Transcribe all of the material below word for word and leave out its pictures.
>> start COLLECTED MATERIAL
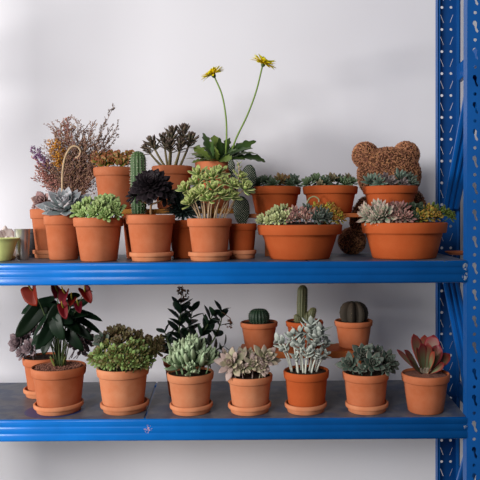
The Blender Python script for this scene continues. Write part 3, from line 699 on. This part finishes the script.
# ------------------------------------------------------------------ dried bouquet in a vase
Yv = .40; c = at(74, 212, Yv)
bq = empty('dried_bouquet', (c.x, Yv, Z_UP+E), 'large fan of dried brown, rose and orange flower sprays at the left back', 'dried flowers')
q = Plant(); q.root = bq; q.Y = Yv; q.s = (D0+Yv)/F_PX
hh = at(74, 206, Yv).z-Z_UP
lathe_obj('vase', [(0,0),(.03,0),(.034,.003),(.042,hh*.4),(.036,hh*.75),(.022,hh*.92),(.026,hh),(.022,hh),(.018,hh*.92),(.03,hh*.7),(.03,.02),(0,.02)], plain('grey_stoneware', (134, 128, 122), .5, .3), (0,0,0), parent=bq)
def spray(px, py, dy, mat, stem_mat, spread=9, nt=16, bud=.0042, name='flower_spray', start=.35, buds=4, upw=.8):
    mb = MB(); tw = MB(); p0 = Vector((U(-.008, .008), U(-.008, .008), hh*.85)); p2 = at(px, py, Yv+dy)-Vector(bq.location)
    p1 = Vector((p0.x*.5+p2.x*.42, p2.y*.4, p0.z*.45+p2.z*.55)); main = bez(p0, p1, p2, 14); tube(tw, main, [.0012-.0006*i/14 for i in range(14)], 4)
    for k in range(nt):
        t = start+(1-start)*(k+U(0, 1))/nt; i = min(12, int(t*13)); b = main[i].lerp(main[i+1], t*13-i); d = (main[i+1]-main[i]).normalized()
        side = Vector((U(-1, 1), U(-1, 1), U(-.3, .6))); ln = spread*q.s*U(.5, 1.1)*(1.15-.55*t); dd = (d*upw+side).normalized(); e = b+dd*ln
        md = (b+e)/2+Vector((U(-.003, .003), U(-.003, .003), .002)); tube(tw, [b, md, e], [.0006, .0005, .0004], 3, cap=False)
        for j in range(buds):
            s = .3+.7*(j+U(0, 1))/buds; pb = b.lerp(e, s)+Vector((U(-1, 1), U(-1, 1), U(-1, 1)))*.0025
            for _ in range(2):
                bd = (dd+Vector((U(-1, 1), U(-1, 1), U(-.4, 1)))*.9).normalized()
                leaf(mb, pb, bd, bd.orthogonal(), bud*U(.9, 1.7), bud*.62, bud*.5, .3, 'oval', 0, 3, 4)
    so = mb.build(name, mat, bq); tw.build('twig', stem_mat, so); return so
TWIG = plain('dry_twig', (140, 110, 92), .9, .1, var=.2)
for (px, py) in [(65, 121), (60, 128), (72, 130), (55, 138), (67, 137), (78, 136), (84, 128), (90, 133), (96, 140), (88, 145), (100, 150), (94, 158), (76, 148), (82, 156), (60, 150), (52, 158), (66, 160), (90, 168), (48, 168), (98, 166), (72, 168), (58, 172), (84, 174), (78, 122), (93, 125), (101, 143), (70, 144), (86, 150), (80, 164), (66, 176), (92, 176), (74, 180), (56, 126), (62, 134), (50, 146), (88, 138), (80, 142), (104, 150), (64, 152), (70, 152), (78, 170), (54, 166), (96, 150)]:
    spray(px+U(-1, 1), py, U(-.05, .06), M_DRYBUD, TWIG, spread=19, nt=30, buds=5, start=.28, bud=.0054)
for (px, py) in [(36, 160), (40, 172), (35, 178), (46, 180), (42, 165), (48, 186), (52, 178), (38, 168), (44, 174), (50, 170), (46, 160), (56, 184)]: spray(px, py, U(-.05, .03), M_DRYROSE, TWIG, 12, 22, .0056, start=.5)
for (px, py) in [(50, 142), (55, 146), (53, 152), (57, 158), (59, 143)]: spray(px, py, -.05, M_DRYORANGE, TWIG, 9, 20, .0056, start=.72)['label'] = 'orange dried flower spray'
for (px, py) in [(34, 148), (38, 153), (31, 152), (42, 157)]: spray(px, py, -.03, M_DRYPURPLE, TWIG, 7, 12, .0066, start=.7)['label'] = 'violet dried flower spray'
for (px, py) in [(67, 120), (64, 124), (58, 134), (69, 128)]: spray(px, py, -.02, M_DRYROSE, TWIG, 7, 14, .006, start=.75)
for (px, py) in [(114.5, 105), (118, 125), (117, 136), (110, 128), (104, 124), (108, 140)]: spray(px, py, U(-.01, .04), M_DRYGREY, TWIG, 9, 18, .0066, start=.42, upw=1.6, buds=3)['label'] = 'tall feathery grey-brown spray'

# ------------------------------------------------------------------ bear of brown fibre
FIB = leafmat('brown_coir_fibre', (186, 122, 84), (226, 162, 124), None, .4, (.0, 1), rough=.9, alt=(206, 140, 102))
FIBB = plain('dark_brown_coir', (84, 54, 38), .95, .1, var=.35, scale=120, bump=.8)
YB = .445; c = at(388, 200, YB)
bear = empty('teddy_bear', (c.x, .405, Z_UP+E), 'round-eared bear figure of curly brown fibre sitting behind the right pots', 'bear figure')
def blob(name, px, py, Y, rx, ry, rz, fib, ang=0, seed=0, absz=None):
    cc = at(px, py, Y)-Vector(bear.location); s = (D0+Y)/F_PX; rx *= s; rz *= s
    if absz is not None: cc.z = absz+rz
    bm = bmesh.new(); bmesh.ops.create_icosphere(bm, subdivisions=4, radius=1); rm = Matrix.Rotation(ang, 3, 'Y')
    for v in bm.verts:
        f = 1+.05*noise.noise(v.co*2.2+Vector((seed, 0, 0)))+.03*noise.noise(v.co*9)
        v.co = cc+rm @ Vector((v.co.x*rx*f, v.co.y*ry*f, v.co.z*rz*f))
    me = bpy.data.meshes.new(name); bm.to_mesh(me); bm.free(); me.polygons.foreach_set('use_smooth', [True]*len(me.polygons)); me.materials.append(FIBB)
    o = bpy.data.objects.new(name, me); COL.objects.link(o); o.parent = bear
    mb = MB()
    for _ in range(fib):
        d = Vector((rng.gauss(0, 1), rng.gauss(0, 1), rng.gauss(0, 1))).normalized()
        if d.y > .75: continue
        p = cc+rm @ Vector((d.x*rx, d.y*ry, d.z*rz)); nrm = (rm @ Vector((d.x/rx, d.y/ry, d.z/rz))).normalized()
        t = nrm.cross(Vector((U(-1, 1), U(-1, 1), U(-1, 1)))).normalized(); b = nrm.cross(t); ln = U(.006, .014)
        tube(mb, [p-nrm*.001, p+t*ln*.4+nrm*U(.002, .005), p+t*ln*.8+b*U(-.5, .5)*ln+nrm*U(.0, .004)], [.0011, .0014, .0009], 3, cap=False)
    f = mb.build('fur', FIB, o); f['kind'] = 'stuff'; return o
zf = 0
blob('head', 389, 175, YB+.02, 31, .098, 27, 4200, 0, 1)
blob('ear', 365.5, 155.5, YB+.0, 12.7, .036, 12.7, 1300, -.2, 2)
blob('ear', 406, 155, YB+.01, 12.7, .036, 12.7, 1300, .2, 3)
blob('muzzle', 386, 190, YB-.05, 12, .03, 10, 300, 0, 4)
blob('torso', 388, 222, .40, 25, .062, 26, 1200, 0, 5)
blob('arm', 362, 214, .375, 10, .035, 19, 500, .45, 6); blob('arm', 416, 205, .40, 9, .035, 17, 500, -.35, 7)
blob('leg', 352, 236, .385, 13, .048, 13.0, 900, 0, 8, absz=0); blob('leg', 412, 236, .385, 13, .048, 13, 300, 0, 9, absz=0)

# spare saucer at the right end
s = (D0+.30)/F_PX; c = at(459, 252, .30)
o = lathe_obj('saucer', [(0,0),(.030,0),(.046,.008),(.0475,.0105),(.046,.012),(.030,.004),(0,.0035)], CLAY, (c.x-.001, .30, Z_UP+E), 48)
tag(o, 'empty shallow terracotta saucer lying at the right end of the upper shelf', 'saucer')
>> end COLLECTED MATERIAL
TASK OUTPUT:
The Blender Python script for this scene continues. Write part 3, from line 699 on. This part finishes the script.
# ------------------------------------------------------------------ dried bouquet in a vase
Yv = .40; c = at(74, 212, Yv)
bq = empty('dried_bouquet', (c.x, Yv, Z_UP+E), 'large fan of dried brown, rose and orange flower sprays at the left back', 'dried flowers')
q = Plant(); q.root = bq; q.Y = Yv; q.s = (D0+Yv)/F_PX
hh = at(74, 206, Yv).z-Z_UP
lathe_obj('vase', [(0,0),(.03,0),(.034,.003),(.042,hh*.4),(.036,hh*.75),(.022,hh*.92),(.026,hh),(.022,hh),(.018,hh*.92),(.03,hh*.7),(.03,.02),(0,.02)], plain('grey_stoneware', (134, 128, 122), .5, .3), (0,0,0), parent=bq)
def spray(px, py, dy, mat, stem_mat, spread=9, nt=16, bud=.0042, name='flower_spray', start=.35, buds=4, upw=.8):
    mb = MB(); tw = MB(); p0 = Vector((U(-.008, .008), U(-.008, .008), hh*.85)); p2 = at(px, py, Yv+dy)-Vector(bq.location)
    p1 = Vector((p0.x*.5+p2.x*.42, p2.y*.4, p0.z*.45+p2.z*.55)); main = bez(p0, p1, p2, 14); tube(tw, main, [.0012-.0006*i/14 for i in range(14)], 4)
    for k in range(nt):
        t = start+(1-start)*(k+U(0, 1))/nt; i = min(12, int(t*13)); b = main[i].lerp(main[i+1], t*13-i); d = (main[i+1]-main[i]).normalized()
        side = Vector((U(-1, 1), U(-1, 1), U(-.3, .6))); ln = spread*q.s*U(.5, 1.1)*(1.15-.55*t); dd = (d*upw+side).normalized(); e = b+dd*ln
        md = (b+e)/2+Vector((U(-.003, .003), U(-.003, .003), .002)); tube(tw, [b, md, e], [.0006, .0005, .0004], 3, cap=False)
        for j in range(buds):
            s = .3+.7*(j+U(0, 1))/buds; pb = b.lerp(e, s)+Vector((U(-1, 1), U(-1, 1), U(-1, 1)))*.0025
            for _ in range(2):
                bd = (dd+Vector((U(-1, 1), U(-1, 1), U(-.4, 1)))*.9).normalized()
                leaf(mb, pb, bd, bd.orthogonal(), bud*U(.9, 1.7), bud*.62, bud*.5, .3, 'oval', 0, 3, 4)
    so = mb.build(name, mat, bq); tw.build('twig', stem_mat, so); return so
TWIG = plain('dry_twig', (140, 110, 92), .9, .1, var=.2)
for (px, py) in [(65, 121), (60, 128), (72, 130), (55, 138), (67, 137), (78, 136), (84, 128), (90, 133), (96, 140), (88, 145), (100, 150), (94, 158), (76, 148), (82, 156), (60, 150), (52, 158), (66, 160), (90, 168), (48, 168), (98, 166), (72, 168), (58, 172), (84, 174), (78, 122), (93, 125), (101, 143), (70, 144), (86, 150), (80, 164), (66, 176), (92, 176), (74, 180), (56, 126), (62, 134), (50, 146), (88, 138), (80, 142), (104, 150), (64, 152), (70, 152), (78, 170), (54, 166), (96, 150)]:
    spray(px+U(-1, 1), py, U(-.05, .06), M_DRYBUD, TWIG, spread=19, nt=30, buds=5, start=.28, bud=.0054)
for (px, py) in [(36, 160), (40, 172), (35, 178), (46, 180), (42, 165), (48, 186), (52, 178), (38, 168), (44, 174), (50, 170), (46, 160), (56, 184)]: spray(px, py, U(-.05, .03), M_DRYROSE, TWIG, 12, 22, .0056, start=.5)
for (px, py) in [(50, 142), (55, 146), (53, 152), (57, 158), (59, 143)]: spray(px, py, -.05, M_DRYORANGE, TWIG, 9, 20, .0056, start=.72)['label'] = 'orange dried flower spray'
for (px, py) in [(34, 148), (38, 153), (31, 152), (42, 157)]: spray(px, py, -.03, M_DRYPURPLE, TWIG, 7, 12, .0066, start=.7)['label'] = 'violet dried flower spray'
for (px, py) in [(67, 120), (64, 124), (58, 134), (69, 128)]: spray(px, py, -.02, M_DRYROSE, TWIG, 7, 14, .006, start=.75)
for (px, py) in [(114.5, 105), (118, 125), (117, 136), (110, 128), (104, 124), (108, 140)]: spray(px, py, U(-.01, .04), M_DRYGREY, TWIG, 9, 18, .0066, start=.42, upw=1.6, buds=3)['label'] = 'tall feathery grey-brown spray'

# ------------------------------------------------------------------ bear of brown fibre
FIB = leafmat('brown_coir_fibre', (186, 122, 84), (226, 162, 124), None, .4, (.0, 1), rough=.9, alt=(206, 140, 102))
FIBB = plain('dark_brown_coir', (84, 54, 38), .95, .1, var=.35, scale=120, bump=.8)
YB = .445; c = at(388, 200, YB)
bear = empty('teddy_bear', (c.x, .405, Z_UP+E), 'round-eared bear figure of curly brown fibre sitting behind the right pots', 'bear figure')
def blob(name, px, py, Y, rx, ry, rz, fib, ang=0, seed=0, absz=None):
    cc = at(px, py, Y)-Vector(bear.location); s = (D0+Y)/F_PX; rx *= s; rz *= s
    if absz is not None: cc.z = absz+rz
    bm = bmesh.new(); bmesh.ops.create_icosphere(bm, subdivisions=4, radius=1); rm = Matrix.Rotation(ang, 3, 'Y')
    for v in bm.verts:
        f = 1+.05*noise.noise(v.co*2.2+Vector((seed, 0, 0)))+.03*noise.noise(v.co*9)
        v.co = cc+rm @ Vector((v.co.x*rx*f, v.co.y*ry*f, v.co.z*rz*f))
    me = bpy.data.meshes.new(name); bm.to_mesh(me); bm.free(); me.polygons.foreach_set('use_smooth', [True]*len(me.polygons)); me.materials.append(FIBB)
    o = bpy.data.objects.new(name, me); COL.objects.link(o); o.parent = bear
    mb = MB()
    for _ in range(fib):
        d = Vector((rng.gauss(0, 1), rng.gauss(0, 1), rng.gauss(0, 1))).normalized()
        if d.y > .75: continue
        p = cc+rm @ Vector((d.x*rx, d.y*ry, d.z*rz)); nrm = (rm @ Vector((d.x/rx, d.y/ry, d.z/rz))).normalized()
        t = nrm.cross(Vector((U(-1, 1), U(-1, 1), U(-1, 1)))).normalized(); b = nrm.cross(t); ln = U(.006, .014)
        tube(mb, [p-nrm*.001, p+t*ln*.4+nrm*U(.002, .005), p+t*ln*.8+b*U(-.5, .5)*ln+nrm*U(.0, .004)], [.0011, .0014, .0009], 3, cap=False)
    f = mb.build('fur', FIB, o); f['kind'] = 'stuff'; return o
zf = 0
blob('head', 389, 175, YB+.02, 31, .098, 27, 4200, 0, 1)
blob('ear', 365.5, 155.5, YB+.0, 12.7, .036, 12.7, 1300, -.2, 2)
blob('ear', 406, 155, YB+.01, 12.7, .036, 12.7, 1300, .2, 3)
blob('muzzle', 386, 190, YB-.05, 12, .03, 10, 300, 0, 4)
blob('torso', 388, 222, .40, 25, .062, 26, 1200, 0, 5)
blob('arm', 362, 214, .375, 10, .035, 19, 500, .45, 6); blob('arm', 416, 205, .40, 9, .035, 17, 500, -.35, 7)
blob('leg', 352, 236, .385, 13, .048, 13.0, 900, 0, 8, absz=0); blob('leg', 412, 236, .385, 13, .048, 13, 300, 0, 9, absz=0)

# spare saucer at the right end
s = (D0+.30)/F_PX; c = at(459, 252, .30)
o = lathe_obj('saucer', [(0,0),(.030,0),(.046,.008),(.0475,.0105),(.046,.012),(.030,.004),(0,.0035)], CLAY, (c.x-.001, .30, Z_UP+E), 48)
tag(o, 'empty shallow terracotta saucer lying at the right end of the upper shelf', 'saucer')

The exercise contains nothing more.